I want to live a great life. As cliché as that sounds, I want to experience all that life has to offer me. To do that, I have to be better than better. I have to be strong, both physically and mentally, and I have to push myself to do the things I do not feel like doing. I made a commitment with myself today to workout, and I wasn’t going to let some unexpected event deter me from that. I really wanted to, though. I even knew how I was going to do it. I would have pushed all my workouts forward by a day, and instead of taking Sunday off, I wouldn’t have had a rest day until the following Sunday, almost two weeks from now.
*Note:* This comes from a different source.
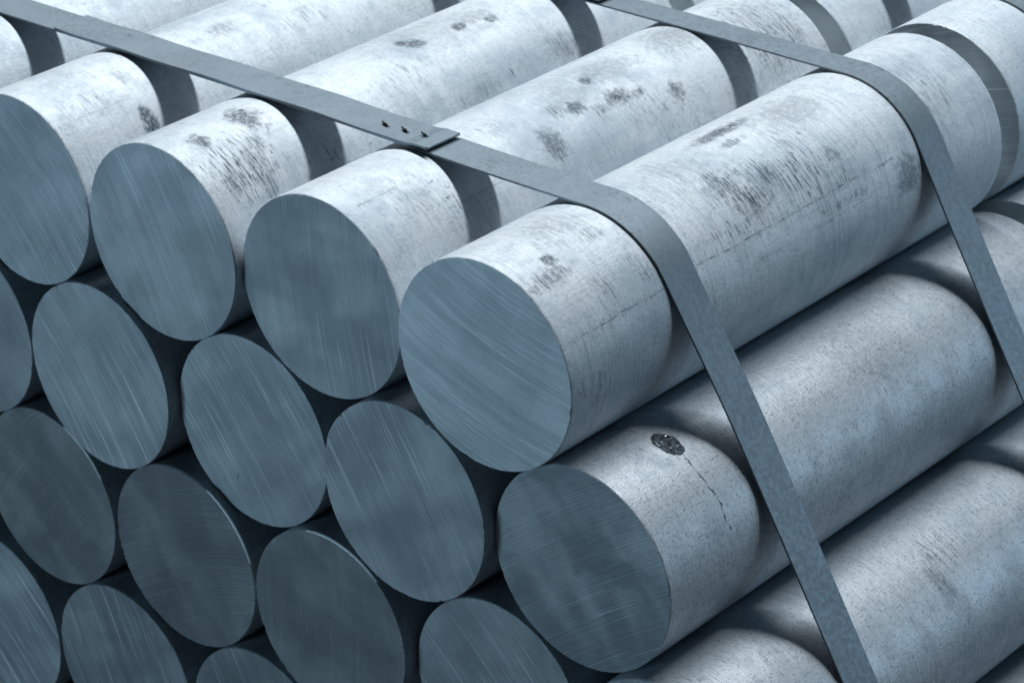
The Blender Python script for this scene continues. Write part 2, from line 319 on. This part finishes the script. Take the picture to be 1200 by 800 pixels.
def make_bar(k, P, y0, y1, label, group, sidem, facem, seed, chamfer=.010, rim=None):
    x, z = P
    t = empty('aluminium_bar', (x*S, y0*S, (z+ZO)*S)); tag(t, label, 'metal bar', group)
    bm, ed, eb = bar_bodies(x, z, y0, y1, seed, chamfer=chamfer)
    mesh_obj('round_side', bm, sidem, t)
    fo = mesh_obj('sawn_face', cap(ed), facem, t, smooth=False)
    mesh_obj('sawn_face', cap(eb, True), end_mat, t, smooth=False)
    return t
YE = {(0,0):6.75,(0,-1):6.86,(0,-2):6.80,(1,0):6.87,(2,0):6.80}
OUT = "aluminium bar of the front bundle lying outside the picture, below the bars in view"
OUTB = "aluminium bar of the rear bundle hidden behind the front bundle"
BARS = {}
for n, k in enumerate(front):
    y0 = D.get(k, (0,0,0.02))[2]
    if k in SM: sm = side_material('scuffed_aluminium', 100+n, **SM[k])
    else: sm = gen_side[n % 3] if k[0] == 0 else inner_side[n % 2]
    if k in FA:
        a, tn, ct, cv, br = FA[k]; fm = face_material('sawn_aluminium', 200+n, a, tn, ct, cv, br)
    else: fm = gen_face[n % 3]
    ch = .020 if k in ((2,-3),(2,-2)) else .010
    BARS[k] = make_bar(k, PF[k], y0, YE.get(k, 6.8), LB.get(k, OUT), 'aluminium bars of the front bundle', sm, fm, 300+n, ch)
rb = random.Random(9)
for n, k in enumerate(back):
    y0 = {(0,0):7.115,(0,-1):7.19,(0,-2):7.15,(1,0):7.2}.get(k, 7.12+rb.uniform(0,.1))
    make_bar(k, PB[k], y0, y0+6.8, LBB.get(k, OUTB), 'aluminium bars of the rear bundle', gen_side[(n+1) % 3], back_face.get(k, end_mat), 500+n)

def rim_glint(k, a0, a1, wd):
    root = BARS[k]; bm = bmesh.new(); pr = None; n = 40; rr = random.Random(k[1]*7+k[0])
    for i in range(n+1):
        t = i/n; a = math.radians(a0+(a1-a0)*t); w_ = wd*math.sin(math.pi*t)**.5*rr.uniform(.7, 1.2)+.0005
        ro, ri, y = RB+.002, RB-.004-w_, -.004
        c = [(ro*math.cos(a)*S, .012*S, ro*math.sin(a)*S), ((RB-.004)*math.cos(a)*S, y*S, (RB-.004)*math.sin(a)*S), (ri*math.cos(a)*S, y*S, ri*math.sin(a)*S), (ri*math.cos(a)*S, .006*S, ri*math.sin(a)*S)]
        v = [bm.verts.new(p) for p in c]
        if pr:
            for j in range(3): bm.faces.new((pr[j], pr[j+1], v[j+1], v[j]))
        pr = v
    bmesh.ops.recalc_face_normals(bm, faces=bm.faces)
    o = mesh_obj('rim_glint_sliver', bm, glintm, root); o['label'] = 'bright sliver of rim, a glint given as pale colour'
glintm = plain('pale_rim_glint', (0.9, 0.93, 0.95), 0.3, 0.1, 200, 0.08)  # near-white colour paints the glints on a few rims
rim_glint((2,-3), 66, 16, .018); rim_glint((2,-2), 104, 48, .014); rim_glint((2,-4), 70, 30, .008); rim_glint((1,-1), 140, 160, .008)

# pit and crack on the bar under the corner bar
def on_bar(k, a, y, lift=0.0):      # local coordinates of the bar's empty
    y0 = D[k][2]; a = math.radians(a); return Vector((math.cos(a)*(RB+lift)*S, (y-y0)*S, math.sin(a)*(RB+lift)*S))
pitm = plain('pit_resin', (0.23, 0.27, 0.30), 0.32, 0.4, 260, 0.85, 0.9, 0.003)
crackm = plain('crack_dark', (0.10, 0.13, 0.16), 0.6, 0, 200, 0.4)
rimm = plain('burnished_metal', (0.75, 0.8, 0.84), 0.25, 0.8, 90, 0.15)
rp = random.Random(4); bm = bmesh.new(); NR, NA = 9, 28; rows = []
for j in range(NR+1):
    row = []
    for i in range(NA):
        th = 2*math.pi*i/NA; q = j/NR
        wob = 1+0.06*math.sin(2*th+1)+0.05*math.sin(5*th+.5)+0.04*rp.gauss(0,1)*q
        da = math.degrees(0.17)*q*wob*math.cos(th); dy = 0.135*q*wob*math.sin(th)
        h = (0.010*(1-q**2)+ (0.006*rp.uniform(-1,1) if 0 < j < NR-1 else 0)+0.004*math.exp(-((q-.85)/.1)**2)) - (0.004 if j == NR else 0)
        row.append(bm.verts.new(on_bar((1,0), 74.5+da, 1.035+dy-0.0015*da*1.0, h)))
    rows.append(row)
for j in range(NR):
    for i in range(NA):
        i2 = (i+1) % NA
        try: bm.faces.new((rows[j][i], rows[j+1][i], rows[j+1][i2], rows[j][i2]))
        except ValueError: pass
pit = mesh_obj('pit', bm, pitm, BARS[(1,0)]); pit['label'] = 'dark glinting pit filled with resin-like slag'
for q in range(22):   # bright metal crumbs in the pit
    bm = bmesh.new(); bmesh.ops.create_icosphere(bm, subdivisions=1, radius=0.007*S*rp.uniform(.4,1.2))
    a, y = 74.5+rp.uniform(-6,7), 1.035+rp.uniform(-.07,.07); c = on_bar((1,0), a, y, 0.013)
    for vv in bm.verts: vv.co = vv.co*rp.uniform(.7,1.3)+c
    mesh_obj('slag_crumb', bm, rimm, pit, smooth=False)
bm = bmesh.new(); pr = None
cr = [(67.3,1.058),(64.75,1.054),(60,1.035),(54,1.028),(48,1.03),(42.5,1.041),(38,1.062),(33,1.069),(29,1.045),(25.2,1.044),(21,1.066),(18.3,1.062)]
N = 66
for j in range(N+1):
    t = j/N*(len(cr)-1); i = min(int(t), len(cr)-2); f = t-i
    a = cr[i][0]*(1-f)+cr[i+1][0]*f + 0.35*rp.gauss(0,1)*0; y = cr[i][1]*(1-f)+cr[i+1][1]*f+0.006*rp.gauss(0,1)
    wd = 0.0062*(0.22+1.5*abs(math.sin(j*0.31+1))**3*rp.uniform(.5,1.2))*(1-0.3*j/N)
    v2 = [bm.verts.new(on_bar((1,0), a, y-wd, 0.0022)), bm.verts.new(on_bar((1,0), a, y+wd, 0.0022))]
    if pr: bm.faces.new((pr[0], pr[1], v2[1], v2[0]))
    pr = v2
cko = mesh_obj('crack', bm, crackm, BARS[(1,0)]); cko['label'] = 'thin wavering crack running down from the pit'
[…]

I worked out as hard I could, and I felt great. There were times during the workout when I didn’t, and I wanted to rest, to take a breath, and I did sometimes but not without a fight. Especially when every ounce of my being wanted to stop because the pain hurt or because my lungs needed more air, I pushed myself harder because I know that’s the only way to get stronger. If it doesn’t hurt, it doesn’t count. If that’s the case, I’m wasting my time and sweating for no reason.

Life is too short to live it in mediocrity. I have to have to best and strongest body I can. I have to read and learn as much as I can for hours every day. I have to write every day and learn and improve and master my craft. Anything less than this is mediocre and pointless. Excellence isn’t given to anyone. It has to be earned. An unearned life is not worth living.

I don’t always live up to my ideals. I want to be better, and I want to fight harder than I do, but the perfunctoriness of life can weigh me down. It’s during those times where I have to be more vigilant. It’s hard — really hard — especially when I’m tired, but if it’s not hard, it’s not worth doing.